[Miscellany]

Thursday, September 07, 2006

counting flowers on the wall

I'm confused, pensive, pondering.

There is this guy at work I'm not attracted to. Huh? Yeah, not.

This is not really an issue except that he's extremely good looking, a good person, we have the same dorky sense of humour (best laugh of the day today...err, also only laugh of the day) and he's single. He's even thinking of becoming a Primary School Teacher - which means he loves kids! Men who love kids are really high on the list of things that attract me to them (it's got to do with that kindness thing. Men who love kids enough to actually want to spend most of their day with them simply must have a good heart). Men who make me laugh are to die for. I just adore them. Yet, this guy - I'm not attracted to him. Not in the least.

He was helping with the editing of the movie project today so we were working hand in a hand a lot. Actually, now that I think about it, over the years he has helped me out a lot with technical matters (ie: me fucking up the server whenever I come into 10 feet of a computer). Honestly, when I first started on the job I had a big crush on him. I could hardly look at him without blushing - but it sort of dissapeared. And today, Bless his soul - this shows how great he really is - he spent 6 hours straight with Dawson Leary and did not combust into flames.

After all was said and done and all the kids had gone home, we found ourselves in a comfortable moment together over the editing software waiting for the tape to finish recording. I stepped back from myself and examined the situation. Why don't you love him? I couldn't think of a reason why I wasn't attracted to this guy.
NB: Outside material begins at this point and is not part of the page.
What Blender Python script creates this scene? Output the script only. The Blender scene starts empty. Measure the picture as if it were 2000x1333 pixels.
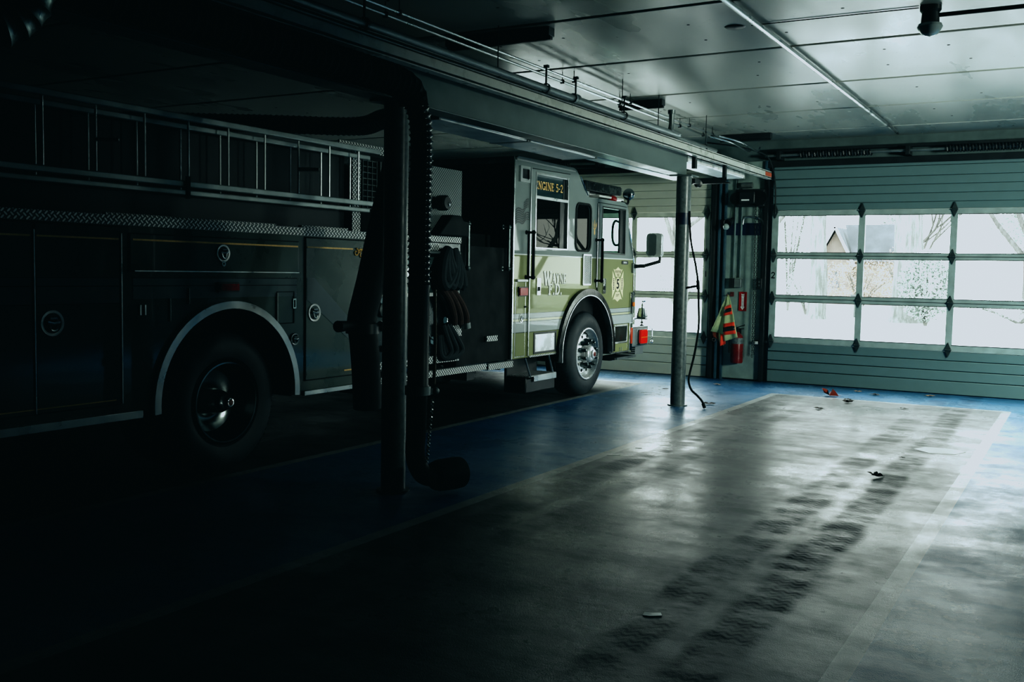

Meanwhile any number of dumb reasons will set me off on a huge crush on...people I hardly know - but this guy; nada.

It unnerved me, this lack of feeling for someone so ..there. I have no idea what I want anymore. Maybe I think that 'certain guy' is just going to end up doing something really not nice, so it's not worth it from the beginning. Maybe I don't want anything at all. Maybe I just want a cat and a good book and a vibrator. But that can't be right..can it?